Data shown:
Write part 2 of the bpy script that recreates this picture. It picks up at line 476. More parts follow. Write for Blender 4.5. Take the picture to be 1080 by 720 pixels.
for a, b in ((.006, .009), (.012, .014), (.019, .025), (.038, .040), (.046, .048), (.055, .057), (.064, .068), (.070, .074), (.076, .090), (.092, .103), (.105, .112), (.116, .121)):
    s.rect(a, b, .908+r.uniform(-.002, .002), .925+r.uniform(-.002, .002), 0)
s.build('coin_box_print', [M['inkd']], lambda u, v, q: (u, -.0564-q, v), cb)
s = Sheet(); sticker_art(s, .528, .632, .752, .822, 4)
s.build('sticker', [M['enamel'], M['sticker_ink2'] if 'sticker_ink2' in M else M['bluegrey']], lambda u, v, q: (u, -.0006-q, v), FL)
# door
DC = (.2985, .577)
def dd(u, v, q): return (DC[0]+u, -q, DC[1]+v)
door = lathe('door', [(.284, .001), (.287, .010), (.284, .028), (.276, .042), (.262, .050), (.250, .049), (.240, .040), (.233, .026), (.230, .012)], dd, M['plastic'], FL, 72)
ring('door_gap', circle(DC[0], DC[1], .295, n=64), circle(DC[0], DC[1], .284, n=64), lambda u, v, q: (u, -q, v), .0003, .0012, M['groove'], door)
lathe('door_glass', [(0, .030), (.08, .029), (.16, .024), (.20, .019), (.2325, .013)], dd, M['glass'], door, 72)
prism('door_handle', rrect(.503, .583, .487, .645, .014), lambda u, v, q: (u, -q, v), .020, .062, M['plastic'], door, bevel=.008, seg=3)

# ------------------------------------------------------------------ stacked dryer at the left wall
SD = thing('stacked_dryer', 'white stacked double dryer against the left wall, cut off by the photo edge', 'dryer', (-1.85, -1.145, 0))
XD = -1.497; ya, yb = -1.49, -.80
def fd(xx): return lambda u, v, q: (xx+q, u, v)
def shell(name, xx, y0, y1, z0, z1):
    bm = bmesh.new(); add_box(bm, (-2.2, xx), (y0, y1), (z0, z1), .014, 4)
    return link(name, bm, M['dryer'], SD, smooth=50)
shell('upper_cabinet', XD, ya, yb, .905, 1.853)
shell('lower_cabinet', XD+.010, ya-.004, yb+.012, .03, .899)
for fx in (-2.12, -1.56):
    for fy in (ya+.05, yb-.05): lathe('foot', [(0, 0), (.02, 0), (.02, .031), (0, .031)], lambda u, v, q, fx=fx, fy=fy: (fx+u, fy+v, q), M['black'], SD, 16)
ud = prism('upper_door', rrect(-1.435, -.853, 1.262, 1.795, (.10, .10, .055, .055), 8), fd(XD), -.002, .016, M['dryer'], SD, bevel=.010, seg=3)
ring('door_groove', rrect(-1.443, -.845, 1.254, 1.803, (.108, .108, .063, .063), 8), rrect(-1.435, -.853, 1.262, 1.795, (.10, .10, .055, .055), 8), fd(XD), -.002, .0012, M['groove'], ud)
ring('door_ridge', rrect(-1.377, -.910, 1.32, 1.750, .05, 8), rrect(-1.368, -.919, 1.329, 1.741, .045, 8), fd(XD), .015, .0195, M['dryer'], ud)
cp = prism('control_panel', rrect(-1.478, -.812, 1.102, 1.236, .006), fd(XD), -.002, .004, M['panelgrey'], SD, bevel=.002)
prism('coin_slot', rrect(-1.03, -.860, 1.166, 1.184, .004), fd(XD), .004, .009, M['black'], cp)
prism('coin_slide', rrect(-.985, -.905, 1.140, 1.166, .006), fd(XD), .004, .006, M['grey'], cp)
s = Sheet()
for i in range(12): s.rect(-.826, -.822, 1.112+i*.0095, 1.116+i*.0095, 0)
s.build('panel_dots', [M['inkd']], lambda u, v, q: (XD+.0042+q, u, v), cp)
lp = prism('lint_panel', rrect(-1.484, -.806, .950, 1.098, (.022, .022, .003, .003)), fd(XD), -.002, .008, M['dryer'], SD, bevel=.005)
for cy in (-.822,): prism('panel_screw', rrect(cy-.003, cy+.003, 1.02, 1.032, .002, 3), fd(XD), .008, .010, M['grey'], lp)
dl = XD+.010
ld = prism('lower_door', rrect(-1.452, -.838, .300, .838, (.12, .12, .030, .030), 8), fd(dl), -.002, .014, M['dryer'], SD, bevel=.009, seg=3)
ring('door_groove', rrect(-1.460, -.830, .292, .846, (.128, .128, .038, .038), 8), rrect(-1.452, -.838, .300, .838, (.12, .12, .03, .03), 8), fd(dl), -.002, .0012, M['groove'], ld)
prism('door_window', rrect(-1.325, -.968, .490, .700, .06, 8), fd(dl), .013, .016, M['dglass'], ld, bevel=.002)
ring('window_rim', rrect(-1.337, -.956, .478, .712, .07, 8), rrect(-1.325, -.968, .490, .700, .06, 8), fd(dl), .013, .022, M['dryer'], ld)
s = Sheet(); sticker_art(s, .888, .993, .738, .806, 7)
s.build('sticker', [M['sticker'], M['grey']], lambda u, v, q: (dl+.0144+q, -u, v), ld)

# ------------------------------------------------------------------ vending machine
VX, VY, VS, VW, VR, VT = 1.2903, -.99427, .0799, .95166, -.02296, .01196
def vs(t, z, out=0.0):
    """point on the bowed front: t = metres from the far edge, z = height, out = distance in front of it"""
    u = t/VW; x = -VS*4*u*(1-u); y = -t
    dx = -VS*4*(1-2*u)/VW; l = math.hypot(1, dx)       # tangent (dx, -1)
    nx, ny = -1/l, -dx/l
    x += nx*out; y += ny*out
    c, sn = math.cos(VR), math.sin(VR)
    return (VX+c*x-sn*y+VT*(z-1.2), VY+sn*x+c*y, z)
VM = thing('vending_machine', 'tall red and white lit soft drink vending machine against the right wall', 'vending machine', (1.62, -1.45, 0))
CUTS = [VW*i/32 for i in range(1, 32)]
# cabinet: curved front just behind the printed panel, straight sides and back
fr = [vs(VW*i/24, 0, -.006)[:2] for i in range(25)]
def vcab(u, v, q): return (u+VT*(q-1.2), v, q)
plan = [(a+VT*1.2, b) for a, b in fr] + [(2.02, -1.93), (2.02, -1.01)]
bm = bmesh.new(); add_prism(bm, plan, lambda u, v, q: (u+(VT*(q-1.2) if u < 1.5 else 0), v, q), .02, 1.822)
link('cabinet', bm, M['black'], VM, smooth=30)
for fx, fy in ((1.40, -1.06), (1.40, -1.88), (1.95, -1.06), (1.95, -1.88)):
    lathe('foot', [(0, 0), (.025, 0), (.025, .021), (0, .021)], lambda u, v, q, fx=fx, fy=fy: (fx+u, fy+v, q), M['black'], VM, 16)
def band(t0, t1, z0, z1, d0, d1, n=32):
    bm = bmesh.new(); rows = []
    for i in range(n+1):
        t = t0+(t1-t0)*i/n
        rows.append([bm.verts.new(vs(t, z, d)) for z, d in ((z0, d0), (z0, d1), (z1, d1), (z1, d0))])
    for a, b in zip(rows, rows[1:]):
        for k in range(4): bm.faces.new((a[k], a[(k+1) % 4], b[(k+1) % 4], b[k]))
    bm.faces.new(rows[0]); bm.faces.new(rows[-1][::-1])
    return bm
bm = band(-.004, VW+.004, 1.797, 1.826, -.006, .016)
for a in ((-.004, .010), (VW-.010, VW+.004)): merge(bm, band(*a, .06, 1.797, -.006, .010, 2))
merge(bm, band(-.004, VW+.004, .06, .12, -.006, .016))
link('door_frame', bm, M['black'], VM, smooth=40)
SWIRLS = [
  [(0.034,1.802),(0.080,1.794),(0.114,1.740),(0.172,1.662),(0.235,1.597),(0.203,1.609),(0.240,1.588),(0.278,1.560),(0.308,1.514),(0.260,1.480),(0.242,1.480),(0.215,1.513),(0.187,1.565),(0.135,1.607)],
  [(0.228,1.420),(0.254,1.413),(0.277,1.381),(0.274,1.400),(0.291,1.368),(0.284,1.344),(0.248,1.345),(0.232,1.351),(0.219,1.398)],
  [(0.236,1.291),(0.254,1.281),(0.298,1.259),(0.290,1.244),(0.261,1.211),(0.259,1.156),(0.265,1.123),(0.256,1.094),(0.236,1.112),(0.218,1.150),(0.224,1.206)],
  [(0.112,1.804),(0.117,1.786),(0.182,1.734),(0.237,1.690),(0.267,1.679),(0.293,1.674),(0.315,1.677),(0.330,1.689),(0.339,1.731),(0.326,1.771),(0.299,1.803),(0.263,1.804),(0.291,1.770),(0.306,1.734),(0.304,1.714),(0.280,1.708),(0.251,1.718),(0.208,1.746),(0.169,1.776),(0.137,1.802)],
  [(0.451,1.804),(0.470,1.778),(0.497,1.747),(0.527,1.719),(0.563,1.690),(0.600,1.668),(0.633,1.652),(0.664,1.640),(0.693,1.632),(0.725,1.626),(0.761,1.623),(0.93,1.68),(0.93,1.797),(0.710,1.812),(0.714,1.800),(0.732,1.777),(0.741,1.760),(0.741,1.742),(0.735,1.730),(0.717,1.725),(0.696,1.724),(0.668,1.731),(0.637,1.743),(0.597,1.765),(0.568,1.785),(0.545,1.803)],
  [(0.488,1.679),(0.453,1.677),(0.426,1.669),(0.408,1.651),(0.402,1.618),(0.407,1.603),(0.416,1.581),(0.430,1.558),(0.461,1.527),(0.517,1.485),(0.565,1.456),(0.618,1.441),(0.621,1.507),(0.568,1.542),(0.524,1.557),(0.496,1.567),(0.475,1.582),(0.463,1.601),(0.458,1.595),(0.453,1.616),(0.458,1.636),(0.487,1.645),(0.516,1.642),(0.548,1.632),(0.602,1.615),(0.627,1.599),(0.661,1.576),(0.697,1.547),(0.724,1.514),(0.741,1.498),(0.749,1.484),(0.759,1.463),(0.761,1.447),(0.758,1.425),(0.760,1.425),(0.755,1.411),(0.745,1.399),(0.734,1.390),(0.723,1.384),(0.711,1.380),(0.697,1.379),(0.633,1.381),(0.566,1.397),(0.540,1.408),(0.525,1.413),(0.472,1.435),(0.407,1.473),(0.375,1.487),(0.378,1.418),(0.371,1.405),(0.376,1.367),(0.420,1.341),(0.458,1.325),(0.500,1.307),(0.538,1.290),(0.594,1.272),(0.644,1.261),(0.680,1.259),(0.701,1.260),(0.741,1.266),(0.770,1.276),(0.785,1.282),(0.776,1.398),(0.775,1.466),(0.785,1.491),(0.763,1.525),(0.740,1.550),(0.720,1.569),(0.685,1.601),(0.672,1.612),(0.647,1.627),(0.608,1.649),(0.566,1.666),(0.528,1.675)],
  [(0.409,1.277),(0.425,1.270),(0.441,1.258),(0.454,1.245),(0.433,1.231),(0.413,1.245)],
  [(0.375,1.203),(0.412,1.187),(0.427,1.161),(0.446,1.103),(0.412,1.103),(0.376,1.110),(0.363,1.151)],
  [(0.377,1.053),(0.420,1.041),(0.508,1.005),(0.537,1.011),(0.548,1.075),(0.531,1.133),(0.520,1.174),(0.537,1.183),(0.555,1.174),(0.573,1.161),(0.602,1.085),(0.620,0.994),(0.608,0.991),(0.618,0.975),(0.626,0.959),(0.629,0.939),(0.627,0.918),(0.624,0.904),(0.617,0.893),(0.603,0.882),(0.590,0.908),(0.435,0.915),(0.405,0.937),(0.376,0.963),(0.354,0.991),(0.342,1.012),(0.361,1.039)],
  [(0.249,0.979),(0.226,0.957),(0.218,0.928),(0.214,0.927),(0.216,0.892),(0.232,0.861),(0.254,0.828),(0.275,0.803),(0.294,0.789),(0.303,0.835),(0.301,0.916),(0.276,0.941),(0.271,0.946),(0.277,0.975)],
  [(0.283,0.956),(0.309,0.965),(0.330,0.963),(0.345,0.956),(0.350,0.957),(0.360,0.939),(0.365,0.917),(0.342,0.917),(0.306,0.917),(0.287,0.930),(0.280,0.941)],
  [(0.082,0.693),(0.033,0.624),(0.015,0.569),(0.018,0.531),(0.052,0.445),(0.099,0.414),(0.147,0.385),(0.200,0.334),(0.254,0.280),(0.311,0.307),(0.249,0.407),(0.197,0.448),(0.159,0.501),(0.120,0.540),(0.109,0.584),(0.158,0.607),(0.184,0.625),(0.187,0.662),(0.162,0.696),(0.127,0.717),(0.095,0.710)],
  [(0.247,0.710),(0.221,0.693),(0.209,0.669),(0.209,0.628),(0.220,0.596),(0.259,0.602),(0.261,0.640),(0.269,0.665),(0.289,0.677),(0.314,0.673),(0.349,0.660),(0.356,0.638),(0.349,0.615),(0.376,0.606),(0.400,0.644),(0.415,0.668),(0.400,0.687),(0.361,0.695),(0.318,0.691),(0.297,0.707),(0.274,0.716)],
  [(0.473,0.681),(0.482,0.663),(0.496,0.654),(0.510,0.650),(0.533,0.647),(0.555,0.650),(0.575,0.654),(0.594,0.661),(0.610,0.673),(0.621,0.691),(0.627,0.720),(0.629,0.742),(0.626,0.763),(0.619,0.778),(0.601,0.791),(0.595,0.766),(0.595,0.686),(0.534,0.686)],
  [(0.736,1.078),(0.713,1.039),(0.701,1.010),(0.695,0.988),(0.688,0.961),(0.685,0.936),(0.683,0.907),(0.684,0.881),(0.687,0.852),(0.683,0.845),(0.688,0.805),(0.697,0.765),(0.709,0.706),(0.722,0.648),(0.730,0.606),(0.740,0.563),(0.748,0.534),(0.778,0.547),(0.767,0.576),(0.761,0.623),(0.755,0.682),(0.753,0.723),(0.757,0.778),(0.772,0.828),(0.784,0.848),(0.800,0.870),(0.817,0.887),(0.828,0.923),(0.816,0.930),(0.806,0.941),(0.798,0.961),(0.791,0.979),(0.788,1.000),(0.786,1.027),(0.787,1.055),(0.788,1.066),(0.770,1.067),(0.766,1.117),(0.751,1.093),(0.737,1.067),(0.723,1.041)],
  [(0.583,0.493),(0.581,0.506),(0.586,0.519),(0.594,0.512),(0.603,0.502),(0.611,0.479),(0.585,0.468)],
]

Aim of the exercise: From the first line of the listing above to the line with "prism('door_handle', rrect(.503, .583, .487, .645, .014), lambda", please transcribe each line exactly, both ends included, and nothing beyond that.

Exercise result:
Write part 2 of the bpy script that recreates this picture. It picks up at line 476. More parts follow. Write for Blender 4.5. Take the picture to be 1080 by 720 pixels.
for a, b in ((.006, .009), (.012, .014), (.019, .025), (.038, .040), (.046, .048), (.055, .057), (.064, .068), (.070, .074), (.076, .090), (.092, .103), (.105, .112), (.116, .121)):
    s.rect(a, b, .908+r.uniform(-.002, .002), .925+r.uniform(-.002, .002), 0)
s.build('coin_box_print', [M['inkd']], lambda u, v, q: (u, -.0564-q, v), cb)
s = Sheet(); sticker_art(s, .528, .632, .752, .822, 4)
s.build('sticker', [M['enamel'], M['sticker_ink2'] if 'sticker_ink2' in M else M['bluegrey']], lambda u, v, q: (u, -.0006-q, v), FL)
# door
DC = (.2985, .577)
def dd(u, v, q): return (DC[0]+u, -q, DC[1]+v)
door = lathe('door', [(.284, .001), (.287, .010), (.284, .028), (.276, .042), (.262, .050), (.250, .049), (.240, .040), (.233, .026), (.230, .012)], dd, M['plastic'], FL, 72)
ring('door_gap', circle(DC[0], DC[1], .295, n=64), circle(DC[0], DC[1], .284, n=64), lambda u, v, q: (u, -q, v), .0003, .0012, M['groove'], door)
lathe('door_glass', [(0, .030), (.08, .029), (.16, .024), (.20, .019), (.2325, .013)], dd, M['glass'], door, 72)
prism('door_handle', rrect(.503, .583, .487, .645, .014), lambda u, v, q: (u, -q, v), .020, .062, M['plastic'], door, bevel=.008, seg=3)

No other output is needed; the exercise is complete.